Sul fronte diplomatico è stallo. L’iniziativa dell’Indonesia, che ha la presidenza dell’associazione regionale Asean, non ha fatto passi avanti perché la resistenza non ha, al momento, nessuna intenzione di negoziare con i golpisti. Per dirla tutta, il Nug ha smentito di “aver avuto incontri con i militari terroristi o suoi rappresentanti in nessun luogo e in nessun momento”. Risposta senza mediazioni al tentativo di Giacarta di tentare un dialogo tra le parti. La posizione del Nug non deve però illudere perché l’unificazione dei fronti guerriglieri è per adesso ancora una strada confusa anche se, il 27 novembre, il Nug (che continua a considerare come referente Aung San Suu Kyi) e le Eao (Ethnic Armed Organisations) hanno diramato un comunicato congiunto secondo cui “ora è il momento di definire politiche di amnistia per gli ufficiali che hanno lasciato l’esercito terrorista e si sono uniti alla Rivoluzione”. Sarebbero oltre 14mila. Trasferiti con le famiglie in zone sicure.

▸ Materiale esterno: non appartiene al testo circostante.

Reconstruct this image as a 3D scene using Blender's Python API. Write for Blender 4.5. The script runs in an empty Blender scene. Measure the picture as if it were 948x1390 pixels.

Tra armi, diplomazia, imbarazzo e scelte complesse si trova Pechino che ha visto passare di mano le città di frontiera con la Rpc nello Shan da cui passa, sulla direttrice Kuming-Mandalay, buona parte del suo commercio col Myanmar. Ma la giunta è ancor più in imbarazzo: dopo aver accusato la Cina di appoggiare i ribelli, il vice premier e capo degli Esteri Than Swe, è volato a Pechino dove ha incontrato Wang Yi. colonna della diplomazia cinese. Tan Swe ha chiesto aiuto alla Rpc ma Wang è stato chiaro: la Rpc non interferirà negli affari interni del Myanmar e spera che il Paese possa “raggiungere la riconciliazione nazionale”. Per ora Pechino sta a guardare.